Please give back word for word the lines below, from the first one through the one with "from mathutils import Vector, Matrix".

── Source data ──

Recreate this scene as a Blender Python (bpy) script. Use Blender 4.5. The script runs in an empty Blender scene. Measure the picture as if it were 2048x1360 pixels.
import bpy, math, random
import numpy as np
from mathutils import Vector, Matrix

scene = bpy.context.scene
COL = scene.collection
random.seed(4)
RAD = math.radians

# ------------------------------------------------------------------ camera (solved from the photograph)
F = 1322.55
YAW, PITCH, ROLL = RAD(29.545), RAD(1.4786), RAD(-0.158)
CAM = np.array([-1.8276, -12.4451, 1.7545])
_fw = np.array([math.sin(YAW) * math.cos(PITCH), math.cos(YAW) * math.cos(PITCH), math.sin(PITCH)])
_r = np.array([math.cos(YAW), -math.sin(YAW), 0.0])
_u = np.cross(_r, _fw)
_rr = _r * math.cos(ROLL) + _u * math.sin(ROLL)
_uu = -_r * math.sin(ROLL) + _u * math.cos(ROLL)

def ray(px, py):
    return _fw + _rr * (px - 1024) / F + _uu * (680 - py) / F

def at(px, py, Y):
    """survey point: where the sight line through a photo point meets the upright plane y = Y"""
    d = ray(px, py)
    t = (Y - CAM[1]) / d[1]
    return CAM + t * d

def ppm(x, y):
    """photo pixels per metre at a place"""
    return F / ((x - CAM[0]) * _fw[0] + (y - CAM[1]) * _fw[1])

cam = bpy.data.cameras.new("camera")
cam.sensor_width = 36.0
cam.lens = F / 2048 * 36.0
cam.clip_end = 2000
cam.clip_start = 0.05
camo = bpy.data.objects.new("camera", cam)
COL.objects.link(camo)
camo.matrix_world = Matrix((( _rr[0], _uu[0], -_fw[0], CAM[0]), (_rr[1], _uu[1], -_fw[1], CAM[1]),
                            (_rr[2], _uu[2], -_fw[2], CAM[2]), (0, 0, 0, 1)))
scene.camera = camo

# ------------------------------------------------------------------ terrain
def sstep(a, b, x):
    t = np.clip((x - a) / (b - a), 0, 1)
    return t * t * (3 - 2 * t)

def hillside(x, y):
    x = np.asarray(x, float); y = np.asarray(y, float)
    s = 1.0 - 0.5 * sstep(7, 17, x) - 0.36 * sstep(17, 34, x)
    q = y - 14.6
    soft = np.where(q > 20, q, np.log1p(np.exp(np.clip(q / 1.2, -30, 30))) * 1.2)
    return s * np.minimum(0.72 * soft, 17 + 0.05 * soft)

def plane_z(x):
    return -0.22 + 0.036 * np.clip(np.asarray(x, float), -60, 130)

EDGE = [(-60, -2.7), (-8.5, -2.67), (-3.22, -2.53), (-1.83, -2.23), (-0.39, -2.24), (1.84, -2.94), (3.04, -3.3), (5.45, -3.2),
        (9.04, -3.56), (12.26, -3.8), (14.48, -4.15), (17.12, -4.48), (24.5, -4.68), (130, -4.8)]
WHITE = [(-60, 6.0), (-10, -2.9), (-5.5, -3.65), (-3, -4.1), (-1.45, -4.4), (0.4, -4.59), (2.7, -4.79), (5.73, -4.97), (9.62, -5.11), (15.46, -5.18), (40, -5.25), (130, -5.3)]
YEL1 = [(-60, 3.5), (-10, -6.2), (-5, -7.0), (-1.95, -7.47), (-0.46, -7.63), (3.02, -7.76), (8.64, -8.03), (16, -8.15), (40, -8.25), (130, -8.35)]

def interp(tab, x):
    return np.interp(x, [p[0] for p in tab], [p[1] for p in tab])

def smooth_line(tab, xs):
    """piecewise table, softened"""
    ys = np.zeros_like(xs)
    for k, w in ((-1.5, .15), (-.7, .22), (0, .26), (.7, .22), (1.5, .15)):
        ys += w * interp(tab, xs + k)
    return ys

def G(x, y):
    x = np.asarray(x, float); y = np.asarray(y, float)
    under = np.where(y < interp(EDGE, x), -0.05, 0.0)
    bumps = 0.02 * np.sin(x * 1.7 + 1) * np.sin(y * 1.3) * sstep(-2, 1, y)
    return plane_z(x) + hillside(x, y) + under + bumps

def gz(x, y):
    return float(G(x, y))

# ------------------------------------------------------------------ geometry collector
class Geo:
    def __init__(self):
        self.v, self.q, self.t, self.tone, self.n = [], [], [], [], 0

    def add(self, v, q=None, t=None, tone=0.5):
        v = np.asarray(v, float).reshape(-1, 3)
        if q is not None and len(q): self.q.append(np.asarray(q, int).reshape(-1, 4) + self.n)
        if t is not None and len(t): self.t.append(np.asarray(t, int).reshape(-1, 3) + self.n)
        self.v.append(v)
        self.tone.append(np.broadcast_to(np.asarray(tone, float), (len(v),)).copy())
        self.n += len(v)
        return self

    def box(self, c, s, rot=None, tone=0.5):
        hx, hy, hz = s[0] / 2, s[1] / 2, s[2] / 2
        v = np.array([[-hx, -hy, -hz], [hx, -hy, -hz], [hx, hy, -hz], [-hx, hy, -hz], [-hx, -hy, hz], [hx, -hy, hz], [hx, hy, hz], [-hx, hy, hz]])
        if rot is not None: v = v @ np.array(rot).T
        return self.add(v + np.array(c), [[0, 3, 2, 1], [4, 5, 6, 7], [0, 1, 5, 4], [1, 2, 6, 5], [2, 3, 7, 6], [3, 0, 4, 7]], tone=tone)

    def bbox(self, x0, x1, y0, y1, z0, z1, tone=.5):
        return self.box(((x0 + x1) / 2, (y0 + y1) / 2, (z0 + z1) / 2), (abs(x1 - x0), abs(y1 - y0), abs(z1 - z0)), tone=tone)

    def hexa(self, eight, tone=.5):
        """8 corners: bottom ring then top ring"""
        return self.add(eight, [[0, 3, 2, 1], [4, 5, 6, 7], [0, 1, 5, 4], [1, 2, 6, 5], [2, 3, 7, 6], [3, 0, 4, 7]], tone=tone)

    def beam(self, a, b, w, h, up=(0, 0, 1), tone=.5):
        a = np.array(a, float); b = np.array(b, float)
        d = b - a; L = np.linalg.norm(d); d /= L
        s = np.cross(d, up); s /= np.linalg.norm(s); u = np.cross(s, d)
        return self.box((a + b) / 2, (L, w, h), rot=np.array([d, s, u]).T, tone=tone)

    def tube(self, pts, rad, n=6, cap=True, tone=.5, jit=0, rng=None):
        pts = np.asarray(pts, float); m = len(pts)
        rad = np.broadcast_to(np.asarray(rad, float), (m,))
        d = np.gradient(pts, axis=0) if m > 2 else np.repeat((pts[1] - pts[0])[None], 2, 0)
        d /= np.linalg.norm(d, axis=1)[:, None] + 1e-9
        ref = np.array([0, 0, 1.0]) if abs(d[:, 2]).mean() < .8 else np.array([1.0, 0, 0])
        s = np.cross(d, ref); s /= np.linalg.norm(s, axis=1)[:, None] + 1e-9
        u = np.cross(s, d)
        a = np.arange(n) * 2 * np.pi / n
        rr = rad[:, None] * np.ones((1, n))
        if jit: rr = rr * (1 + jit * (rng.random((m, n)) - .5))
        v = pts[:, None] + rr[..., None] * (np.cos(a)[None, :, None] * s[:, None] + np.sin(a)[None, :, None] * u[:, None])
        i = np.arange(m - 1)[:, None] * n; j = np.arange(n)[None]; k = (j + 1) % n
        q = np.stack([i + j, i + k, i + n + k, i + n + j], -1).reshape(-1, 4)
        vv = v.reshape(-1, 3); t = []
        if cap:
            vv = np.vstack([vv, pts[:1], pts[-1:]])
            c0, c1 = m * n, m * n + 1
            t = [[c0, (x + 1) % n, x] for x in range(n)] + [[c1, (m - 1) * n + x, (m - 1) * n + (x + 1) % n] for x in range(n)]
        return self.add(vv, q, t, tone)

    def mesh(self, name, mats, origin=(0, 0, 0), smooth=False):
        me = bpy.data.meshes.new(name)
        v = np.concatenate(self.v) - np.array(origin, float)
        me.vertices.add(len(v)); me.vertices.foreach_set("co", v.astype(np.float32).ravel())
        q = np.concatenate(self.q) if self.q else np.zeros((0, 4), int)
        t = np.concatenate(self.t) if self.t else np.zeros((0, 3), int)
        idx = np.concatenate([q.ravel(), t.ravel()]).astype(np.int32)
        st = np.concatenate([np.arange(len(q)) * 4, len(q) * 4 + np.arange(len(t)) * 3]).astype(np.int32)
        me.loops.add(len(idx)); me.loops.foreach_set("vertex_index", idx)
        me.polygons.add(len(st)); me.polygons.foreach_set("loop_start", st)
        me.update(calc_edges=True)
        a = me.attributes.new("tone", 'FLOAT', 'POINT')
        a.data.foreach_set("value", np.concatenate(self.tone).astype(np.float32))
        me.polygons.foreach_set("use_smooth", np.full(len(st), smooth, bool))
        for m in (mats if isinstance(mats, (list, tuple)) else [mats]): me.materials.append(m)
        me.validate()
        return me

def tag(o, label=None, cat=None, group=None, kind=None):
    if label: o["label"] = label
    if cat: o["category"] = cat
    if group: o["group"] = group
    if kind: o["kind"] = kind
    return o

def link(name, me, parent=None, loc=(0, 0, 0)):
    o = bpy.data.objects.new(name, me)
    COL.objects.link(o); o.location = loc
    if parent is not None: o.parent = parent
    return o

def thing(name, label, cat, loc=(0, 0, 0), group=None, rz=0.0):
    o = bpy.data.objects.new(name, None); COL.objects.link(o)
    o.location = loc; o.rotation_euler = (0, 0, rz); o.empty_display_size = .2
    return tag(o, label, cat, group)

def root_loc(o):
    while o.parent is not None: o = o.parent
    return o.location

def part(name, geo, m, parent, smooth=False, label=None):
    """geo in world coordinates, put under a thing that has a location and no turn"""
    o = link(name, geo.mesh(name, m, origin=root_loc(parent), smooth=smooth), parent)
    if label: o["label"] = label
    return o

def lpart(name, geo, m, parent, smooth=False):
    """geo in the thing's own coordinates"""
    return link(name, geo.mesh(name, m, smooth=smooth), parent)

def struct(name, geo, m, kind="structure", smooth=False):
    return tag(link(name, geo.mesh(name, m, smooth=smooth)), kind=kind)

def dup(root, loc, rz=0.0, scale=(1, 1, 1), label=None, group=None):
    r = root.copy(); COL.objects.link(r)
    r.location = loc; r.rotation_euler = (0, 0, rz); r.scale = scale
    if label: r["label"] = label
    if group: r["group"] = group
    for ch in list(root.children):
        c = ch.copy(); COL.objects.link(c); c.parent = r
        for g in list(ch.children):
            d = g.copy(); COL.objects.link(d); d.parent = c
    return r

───

• **Task solution**:
Recreate this scene as a Blender Python (bpy) script. Use Blender 4.5. The script runs in an empty Blender scene. Measure the picture as if it were 2048x1360 pixels.
import bpy, math, random
import numpy as np
from mathutils import Vector, Matrix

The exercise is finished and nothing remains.